We compile observations of the surface mass density profiles of dense stellar systems, including globular clusters in the Milky Way and nearby galaxies, massive star clusters in nearby starbursts, nuclear star clusters in dwarf spheroidals and late-type disks, ultra-compact dwarfs, and galaxy spheroids spanning the range from low-mass cusp bulges and ellipticals to massive core ellipticals.
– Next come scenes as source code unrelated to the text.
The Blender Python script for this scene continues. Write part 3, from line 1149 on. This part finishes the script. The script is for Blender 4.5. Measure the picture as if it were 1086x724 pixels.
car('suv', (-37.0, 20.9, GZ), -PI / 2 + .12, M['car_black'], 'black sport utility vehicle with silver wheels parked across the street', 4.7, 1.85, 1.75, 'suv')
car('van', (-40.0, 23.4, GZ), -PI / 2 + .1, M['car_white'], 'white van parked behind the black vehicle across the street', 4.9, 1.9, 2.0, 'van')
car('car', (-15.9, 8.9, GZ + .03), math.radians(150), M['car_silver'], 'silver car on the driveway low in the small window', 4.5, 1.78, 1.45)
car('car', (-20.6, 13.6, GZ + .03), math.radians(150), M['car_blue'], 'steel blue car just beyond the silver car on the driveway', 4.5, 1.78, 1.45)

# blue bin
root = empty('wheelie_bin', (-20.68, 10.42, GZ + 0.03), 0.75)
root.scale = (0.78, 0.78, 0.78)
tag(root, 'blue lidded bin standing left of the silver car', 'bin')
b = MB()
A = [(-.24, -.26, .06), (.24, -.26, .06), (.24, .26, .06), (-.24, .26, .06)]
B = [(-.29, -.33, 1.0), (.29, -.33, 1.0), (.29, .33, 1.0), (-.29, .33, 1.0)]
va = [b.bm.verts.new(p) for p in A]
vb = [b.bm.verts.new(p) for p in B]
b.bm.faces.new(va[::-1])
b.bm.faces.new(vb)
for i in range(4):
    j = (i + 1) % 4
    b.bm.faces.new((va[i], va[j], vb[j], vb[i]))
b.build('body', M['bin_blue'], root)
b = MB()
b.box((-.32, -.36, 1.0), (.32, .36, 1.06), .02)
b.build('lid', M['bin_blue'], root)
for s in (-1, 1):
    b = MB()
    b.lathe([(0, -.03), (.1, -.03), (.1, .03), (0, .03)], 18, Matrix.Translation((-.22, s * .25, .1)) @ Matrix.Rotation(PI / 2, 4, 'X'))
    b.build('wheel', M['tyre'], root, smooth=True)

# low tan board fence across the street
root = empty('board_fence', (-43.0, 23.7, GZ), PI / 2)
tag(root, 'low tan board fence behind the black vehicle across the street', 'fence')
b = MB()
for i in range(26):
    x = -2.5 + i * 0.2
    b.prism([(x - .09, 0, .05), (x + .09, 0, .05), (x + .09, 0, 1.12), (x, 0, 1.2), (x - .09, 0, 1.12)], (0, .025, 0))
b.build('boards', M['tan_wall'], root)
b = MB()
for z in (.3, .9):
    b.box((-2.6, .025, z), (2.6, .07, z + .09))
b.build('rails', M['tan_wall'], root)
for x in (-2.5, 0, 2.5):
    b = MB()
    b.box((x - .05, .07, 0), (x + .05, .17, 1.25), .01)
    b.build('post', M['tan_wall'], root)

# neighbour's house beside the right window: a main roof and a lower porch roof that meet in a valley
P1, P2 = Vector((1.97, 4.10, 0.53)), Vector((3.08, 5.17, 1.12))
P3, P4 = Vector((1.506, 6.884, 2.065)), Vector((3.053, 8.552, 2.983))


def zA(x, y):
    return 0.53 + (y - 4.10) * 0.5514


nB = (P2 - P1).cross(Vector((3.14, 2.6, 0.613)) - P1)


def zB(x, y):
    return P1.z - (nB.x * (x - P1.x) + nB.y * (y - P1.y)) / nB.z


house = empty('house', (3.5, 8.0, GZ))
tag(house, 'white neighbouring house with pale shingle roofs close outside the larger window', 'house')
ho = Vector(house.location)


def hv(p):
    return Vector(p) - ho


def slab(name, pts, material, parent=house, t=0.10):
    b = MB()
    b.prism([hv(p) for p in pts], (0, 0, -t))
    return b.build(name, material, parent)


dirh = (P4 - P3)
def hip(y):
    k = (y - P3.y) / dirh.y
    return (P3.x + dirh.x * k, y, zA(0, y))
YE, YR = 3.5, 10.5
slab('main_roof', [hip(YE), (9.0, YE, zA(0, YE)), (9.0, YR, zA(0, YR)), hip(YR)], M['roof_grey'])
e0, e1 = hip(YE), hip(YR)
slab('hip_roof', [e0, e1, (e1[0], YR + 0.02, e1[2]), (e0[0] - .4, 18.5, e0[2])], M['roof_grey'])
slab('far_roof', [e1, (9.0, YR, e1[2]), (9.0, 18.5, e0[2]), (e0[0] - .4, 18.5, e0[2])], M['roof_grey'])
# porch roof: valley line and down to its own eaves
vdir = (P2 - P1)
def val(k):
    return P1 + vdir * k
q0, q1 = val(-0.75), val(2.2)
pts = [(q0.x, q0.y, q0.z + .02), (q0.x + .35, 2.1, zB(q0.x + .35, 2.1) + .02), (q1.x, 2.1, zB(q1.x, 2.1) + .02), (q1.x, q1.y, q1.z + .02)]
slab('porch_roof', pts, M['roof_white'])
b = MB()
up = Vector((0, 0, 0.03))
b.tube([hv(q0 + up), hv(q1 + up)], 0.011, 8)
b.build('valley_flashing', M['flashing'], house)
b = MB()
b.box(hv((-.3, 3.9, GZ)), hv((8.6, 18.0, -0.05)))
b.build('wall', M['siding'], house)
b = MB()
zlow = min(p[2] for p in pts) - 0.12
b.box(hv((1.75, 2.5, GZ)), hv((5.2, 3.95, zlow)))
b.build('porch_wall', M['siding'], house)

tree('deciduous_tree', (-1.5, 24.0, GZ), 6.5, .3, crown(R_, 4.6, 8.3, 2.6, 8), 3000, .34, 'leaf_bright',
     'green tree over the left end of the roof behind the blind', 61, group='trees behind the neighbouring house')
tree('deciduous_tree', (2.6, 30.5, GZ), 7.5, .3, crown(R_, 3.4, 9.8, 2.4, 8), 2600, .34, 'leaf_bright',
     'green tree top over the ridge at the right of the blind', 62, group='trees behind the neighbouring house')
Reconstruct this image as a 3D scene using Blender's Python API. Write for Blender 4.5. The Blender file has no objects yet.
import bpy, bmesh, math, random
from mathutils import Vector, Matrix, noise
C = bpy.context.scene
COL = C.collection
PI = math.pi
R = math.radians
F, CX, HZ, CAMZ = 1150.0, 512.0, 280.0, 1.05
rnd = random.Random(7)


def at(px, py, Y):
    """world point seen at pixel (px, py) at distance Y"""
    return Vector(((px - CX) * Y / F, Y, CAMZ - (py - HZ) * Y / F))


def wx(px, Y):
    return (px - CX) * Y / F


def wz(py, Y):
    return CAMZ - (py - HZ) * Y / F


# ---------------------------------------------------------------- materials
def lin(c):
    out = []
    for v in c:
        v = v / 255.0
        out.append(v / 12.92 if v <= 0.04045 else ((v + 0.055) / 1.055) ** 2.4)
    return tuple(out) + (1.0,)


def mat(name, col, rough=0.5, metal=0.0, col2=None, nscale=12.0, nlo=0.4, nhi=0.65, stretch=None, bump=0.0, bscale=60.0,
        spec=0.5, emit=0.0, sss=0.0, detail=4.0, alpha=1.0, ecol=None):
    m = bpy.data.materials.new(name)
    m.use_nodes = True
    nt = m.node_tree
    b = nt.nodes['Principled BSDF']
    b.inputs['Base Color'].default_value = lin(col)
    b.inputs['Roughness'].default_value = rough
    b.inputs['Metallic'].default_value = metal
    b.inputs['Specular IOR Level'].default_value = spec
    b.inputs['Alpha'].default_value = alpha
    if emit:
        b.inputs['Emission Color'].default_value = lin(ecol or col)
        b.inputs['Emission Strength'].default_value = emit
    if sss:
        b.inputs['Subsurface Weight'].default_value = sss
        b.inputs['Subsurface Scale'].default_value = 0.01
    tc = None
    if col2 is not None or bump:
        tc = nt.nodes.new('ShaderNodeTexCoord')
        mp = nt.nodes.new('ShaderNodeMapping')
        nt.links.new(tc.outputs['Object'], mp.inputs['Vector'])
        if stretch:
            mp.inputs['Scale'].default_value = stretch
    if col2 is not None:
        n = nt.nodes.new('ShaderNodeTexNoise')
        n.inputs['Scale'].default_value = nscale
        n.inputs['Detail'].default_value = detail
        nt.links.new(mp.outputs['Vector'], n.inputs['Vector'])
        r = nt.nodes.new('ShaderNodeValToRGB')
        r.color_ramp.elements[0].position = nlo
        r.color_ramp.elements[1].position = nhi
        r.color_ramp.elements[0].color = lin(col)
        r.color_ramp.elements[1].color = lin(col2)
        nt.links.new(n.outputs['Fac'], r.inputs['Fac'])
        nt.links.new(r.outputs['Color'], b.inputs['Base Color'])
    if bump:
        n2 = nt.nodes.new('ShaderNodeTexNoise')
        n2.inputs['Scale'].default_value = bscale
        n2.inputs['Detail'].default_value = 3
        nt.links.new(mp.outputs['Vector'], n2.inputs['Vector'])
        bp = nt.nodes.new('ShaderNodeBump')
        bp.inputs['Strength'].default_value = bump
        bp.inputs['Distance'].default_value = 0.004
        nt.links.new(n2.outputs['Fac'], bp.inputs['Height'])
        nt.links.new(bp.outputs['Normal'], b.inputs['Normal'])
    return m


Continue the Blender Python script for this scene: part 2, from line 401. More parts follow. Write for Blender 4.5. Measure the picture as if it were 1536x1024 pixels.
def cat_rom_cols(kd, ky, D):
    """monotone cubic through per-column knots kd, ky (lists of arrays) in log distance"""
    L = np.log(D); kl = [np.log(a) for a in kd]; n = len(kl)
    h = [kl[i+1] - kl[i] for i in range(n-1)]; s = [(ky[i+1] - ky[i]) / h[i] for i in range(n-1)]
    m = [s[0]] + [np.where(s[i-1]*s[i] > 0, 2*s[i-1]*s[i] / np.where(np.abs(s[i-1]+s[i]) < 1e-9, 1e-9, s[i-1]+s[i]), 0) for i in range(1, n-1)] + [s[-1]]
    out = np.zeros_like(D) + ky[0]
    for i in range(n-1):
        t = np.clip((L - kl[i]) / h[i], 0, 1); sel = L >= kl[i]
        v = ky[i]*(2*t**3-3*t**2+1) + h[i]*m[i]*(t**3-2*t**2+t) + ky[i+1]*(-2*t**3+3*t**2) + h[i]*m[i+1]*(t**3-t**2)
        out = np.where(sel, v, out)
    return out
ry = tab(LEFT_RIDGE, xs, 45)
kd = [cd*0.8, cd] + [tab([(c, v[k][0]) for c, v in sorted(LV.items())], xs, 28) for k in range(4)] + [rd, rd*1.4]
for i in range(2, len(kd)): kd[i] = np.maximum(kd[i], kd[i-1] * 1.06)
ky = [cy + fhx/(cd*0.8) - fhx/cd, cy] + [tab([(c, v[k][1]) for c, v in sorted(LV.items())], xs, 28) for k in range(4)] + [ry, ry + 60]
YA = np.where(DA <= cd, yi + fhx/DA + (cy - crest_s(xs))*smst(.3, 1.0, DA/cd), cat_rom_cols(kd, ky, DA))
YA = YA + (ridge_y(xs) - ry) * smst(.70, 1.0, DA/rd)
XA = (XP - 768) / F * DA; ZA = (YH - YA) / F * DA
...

We show that in all cases the maximum stellar surface density attained in the central regions of these systems is similar, Sigma_max ~ 10^11 M_sun/kpc^2 (~20 g/cm^2), despite the fact that the systems span 7 orders of magnitude in total stellar mass M_star, 5 in effective radius R_e, and have a wide range in effective surface density M_star/R_e^2. The surface density limit is reached on a wide variety of physical scales in different systems and is thus not a limit on three-dimensional stellar density. Given the very different formation mechanisms involved in these different classes of objects, we argue that a single piece of physics likely determines Sigma_max. The radiation fields and winds produced by massive stars can have a significant influence on the formation of both star clusters and galaxies, while neither supernovae nor black hole accretion are important in star cluster formation. We thus conclude that feedback from massive stars likely accounts for the observed Sigma_max, plausibly because star formation reaches an Eddington-like flux that regulates the growth of these diverse systems. This suggests that current models of galaxy formation, which focus on feedback from supernovae and active galactic nuclei, are missing a crucial ingredient.